Sadly, it’s claims like these, made by multimillion dollar funded companies, that is the reason for the first camp’s less than enthusiastic reception to Cinematic VR.  In VR and stereoscopic 3D for that matter, you can’t cheat scale and one needs to respect the spatiality of a scene. These are the basics of stereoscopic production which don’t gel with the claims of years of experience being made in the video interview. The end result is massive hyper-stereo – Gulliver’s or KingKong’s point of view –  and a less than immersive VR experience.

To re-iterate again.. if one is presenting a debate in a room – in Virtual Reality, the very basics would be – because the experience is a Debate-in-a-room… to capture that WHOLE room and make audiences believe they are occupying a chair at said location.

Hard hitting as this critique is, we hope that these issues get addressed in upcoming stereoscopic Cinematic VR ‘broadcasts’.

which brings us to the question that crops up when dealing with storytelling in VR …

  • Is Cinematic VR really VR?

To us, the answer is a resounding YES… when presented in Stereoscopic 360, and when done right.
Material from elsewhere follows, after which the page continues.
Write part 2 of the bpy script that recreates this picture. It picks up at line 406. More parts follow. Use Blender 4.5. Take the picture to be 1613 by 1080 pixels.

Consider the following:

VR is not just game worlds or CGI. How do you capture or create real life moments and memories and present it in Virtual reality? Oh wait.. Lightfield, Lidar and ToF technology right? We’ll certainly visit them when we can get 60fps at 4k out of those technologies.


Meanwhile, when the year is 2055 and we want to see what the Clinton Foundation did in Africa back in 2015, I for one will be happy and grateful to Felix and Paul for creating that compelling Stereoscopic “video” in 360  (viewable on Facebook 360 and via the Oculus GearVR store) which allowed me to sit on a tattered green couch with two gentlemen a few feet away from an abandoned railway track looking down at the shanties…immersed in that slice of history.

Virtual ‘Reality’- let the literal meaning of that phrase sink in for a moment, and not just the dictionary explanation.